En ese marco, la introducción del sistema de Boleta Única de Papel fue una revolución silenciosa. Un cambio técnico, sí, pero de consecuencias morales. Por primera vez en décadas, el votante pudo elegir sin intermediarios, sin que la militancia electoral le metiera la mano en el sobre ni en la conciencia. El sistema eliminó la trampa, redujo la manipulación y devolvió la intimidad al acto de votar. Hasta Juan Grabois, sin querer, lo admitió cuando lamentó que “la boleta única terminó con años de militancia electoral”. Tenía razón: terminó con la militancia obligada, con los ejércitos de fiscales militantes que repartían miedo y sobres.

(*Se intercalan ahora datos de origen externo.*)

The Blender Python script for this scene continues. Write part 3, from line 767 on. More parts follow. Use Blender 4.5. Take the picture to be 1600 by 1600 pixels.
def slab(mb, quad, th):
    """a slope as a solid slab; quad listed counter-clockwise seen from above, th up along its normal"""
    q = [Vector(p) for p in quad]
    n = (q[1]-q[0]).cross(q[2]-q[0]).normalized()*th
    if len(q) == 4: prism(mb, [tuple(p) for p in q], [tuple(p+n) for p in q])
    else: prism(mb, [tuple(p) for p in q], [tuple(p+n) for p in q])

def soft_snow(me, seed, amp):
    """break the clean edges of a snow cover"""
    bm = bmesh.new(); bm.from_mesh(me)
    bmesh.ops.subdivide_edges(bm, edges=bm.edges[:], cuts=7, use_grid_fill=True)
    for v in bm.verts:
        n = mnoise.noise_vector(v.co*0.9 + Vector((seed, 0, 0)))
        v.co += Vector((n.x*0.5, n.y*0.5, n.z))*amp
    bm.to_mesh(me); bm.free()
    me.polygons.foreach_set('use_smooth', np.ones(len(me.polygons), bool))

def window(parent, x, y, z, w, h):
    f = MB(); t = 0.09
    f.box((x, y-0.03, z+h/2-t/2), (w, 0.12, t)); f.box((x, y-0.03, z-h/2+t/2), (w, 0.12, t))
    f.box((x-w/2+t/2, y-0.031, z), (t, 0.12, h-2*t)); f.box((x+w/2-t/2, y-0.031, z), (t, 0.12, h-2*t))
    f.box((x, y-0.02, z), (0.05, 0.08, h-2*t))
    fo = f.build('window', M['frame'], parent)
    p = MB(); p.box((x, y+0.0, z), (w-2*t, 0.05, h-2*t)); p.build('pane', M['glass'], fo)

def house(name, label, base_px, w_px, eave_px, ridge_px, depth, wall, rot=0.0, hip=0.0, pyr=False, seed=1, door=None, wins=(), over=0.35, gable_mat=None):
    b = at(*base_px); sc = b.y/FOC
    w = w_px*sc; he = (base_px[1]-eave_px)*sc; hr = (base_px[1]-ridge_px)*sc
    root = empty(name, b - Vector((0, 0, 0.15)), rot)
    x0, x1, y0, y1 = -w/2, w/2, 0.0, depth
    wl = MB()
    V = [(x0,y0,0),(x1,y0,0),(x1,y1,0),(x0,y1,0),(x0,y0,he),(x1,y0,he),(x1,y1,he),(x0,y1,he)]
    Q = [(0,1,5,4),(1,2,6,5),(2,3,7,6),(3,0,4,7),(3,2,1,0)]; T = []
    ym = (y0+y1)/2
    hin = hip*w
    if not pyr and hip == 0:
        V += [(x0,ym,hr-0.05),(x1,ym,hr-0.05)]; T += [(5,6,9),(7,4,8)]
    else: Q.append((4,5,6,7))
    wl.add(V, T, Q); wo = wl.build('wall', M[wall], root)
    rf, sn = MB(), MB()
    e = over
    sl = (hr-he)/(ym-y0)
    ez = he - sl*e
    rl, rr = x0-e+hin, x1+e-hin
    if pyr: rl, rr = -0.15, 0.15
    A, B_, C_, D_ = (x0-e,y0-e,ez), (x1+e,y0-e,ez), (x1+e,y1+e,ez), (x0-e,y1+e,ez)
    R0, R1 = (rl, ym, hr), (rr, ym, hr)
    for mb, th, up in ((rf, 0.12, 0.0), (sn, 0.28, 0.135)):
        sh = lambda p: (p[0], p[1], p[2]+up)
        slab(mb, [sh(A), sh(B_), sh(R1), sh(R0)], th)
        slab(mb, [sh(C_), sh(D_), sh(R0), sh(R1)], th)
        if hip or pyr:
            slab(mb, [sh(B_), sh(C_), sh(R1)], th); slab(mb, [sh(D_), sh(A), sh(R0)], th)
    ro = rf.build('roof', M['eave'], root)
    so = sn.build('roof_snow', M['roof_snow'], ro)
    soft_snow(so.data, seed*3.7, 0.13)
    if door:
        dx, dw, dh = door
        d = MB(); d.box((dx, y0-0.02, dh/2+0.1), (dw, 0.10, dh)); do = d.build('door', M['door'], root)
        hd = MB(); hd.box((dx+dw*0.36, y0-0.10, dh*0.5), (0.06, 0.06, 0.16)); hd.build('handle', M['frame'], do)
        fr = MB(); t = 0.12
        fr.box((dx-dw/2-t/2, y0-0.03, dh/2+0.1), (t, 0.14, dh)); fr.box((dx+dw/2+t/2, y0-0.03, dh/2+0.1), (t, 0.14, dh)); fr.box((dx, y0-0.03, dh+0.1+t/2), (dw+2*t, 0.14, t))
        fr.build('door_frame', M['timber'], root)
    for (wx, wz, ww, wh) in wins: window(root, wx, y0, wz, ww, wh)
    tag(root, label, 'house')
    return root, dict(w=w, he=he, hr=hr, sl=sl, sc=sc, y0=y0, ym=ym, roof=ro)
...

Devolvió la elección a quien siempre debió tenerla: el ciudadano.

El país votó distinto porque pudo votar distinto. La libertad electoral no es sólo poder elegir entre opciones: es poder hacerlo sin condicionamientos. Y eso, en un país acostumbrado al aparato, es casi una revolución cultural.

Lo que sigue será más difícil. La sociedad ya cumplió su parte: soportó la crisis, entendió el sacrificio y ratificó el rumbo. Ahora le toca al gobierno. Milei tiene por delante la tarea más ingrata: transformar el voto de confianza en resultados visibles. Hacer que la austeridad no se confunda con insensibilidad, que la reforma no se vuelva revancha y que el cambio no se agote en la retórica.

Pero esta elección deja una certeza: el país cambió de piel. Ya no se cree los discursos mesiánicos ni las épicas vacías. El argentino medio no espera milagros, espera normalidad. Quiere un país donde las reglas se cumplan, los que trabajan progresen y los que gobiernan rindan cuentas.

Este domingo, el voto argentino no fue un impulso: fue una reflexión. Fue la confirmación de que, pese a todo, este país sigue teniendo una reserva moral que no se deja comprar ni engañar. El electorado decidió madurar. Y en la Argentina, eso es mucho más revolucionario que cualquier reforma.